The suit names three officers employed by Tenable Protective Services, two of whom have been appointed as "special police officers," a little-known classification for security guards in Maryland that grants them limited police powers within specific areas.

State and Baltimore police approve such applications for hundreds of officers to patrol areas such as shopping centers, apartment complexes and banks.

But residents claim in their lawsuit that the security officers act instead as rogue Baltimore city police officers, conducting investigations and making arrests — sometimes alongside sworn city officers. The plaintiffs say they have trouble telling the difference, and have been frustrated when police internal affairs officials say the officers don't work for the city.

Tenable and Maryland Management Co., the property management company that hired Tenable to patrol apartment complexes in Cherry Hill, are listed as defendants in the lawsuit, filed in Baltimore Circuit Court this week.

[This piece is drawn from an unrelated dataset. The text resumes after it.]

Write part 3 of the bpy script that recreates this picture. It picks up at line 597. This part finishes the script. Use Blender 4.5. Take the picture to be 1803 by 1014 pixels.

Representatives from the companies did not respond to requests for comment.

Tonya Bana, an attorney at Murphy's firm who is handling the case, said residents' long-simmering concerns coalesced last fall, when they began discussing the security officers at community meetings and realized they were not city police officers.

Cleoda Walker, a neighborhood activist and pastor, said she was threatened by the security officers after complaining and said her tires were slashed.

Each of the 21 plaintiffs makes allegations against security officers.

One plaintiff, 20-year-old Chris Dukes, claims in the lawsuit that on Aug. 1, 2011 he was followed by two security officers to a gas station, where they jumped out of their vehicles, pointed Tasers at him and his passenger, and demanded they get out of their vehicle. He drove away and was pulled over on Interstate 295, where he was arrested and charged with assault.

"It has the community in an uproar. You've got a lot more plaintiffs who won't step forward because they're scared of them," said Warren William Sr., 47, a plaintiff who works with the Cherry Hill Safe Streets anti-violence program. "For the longest time, the community thought they were police officers, or off-duty police officers."

City police spokesman Anthony Guglielmi said the law requires security companies to conduct oversight of their employees who are appointed special police officers. He said he had not seen the lawsuit and could not respond to specific allegations regarding city officers.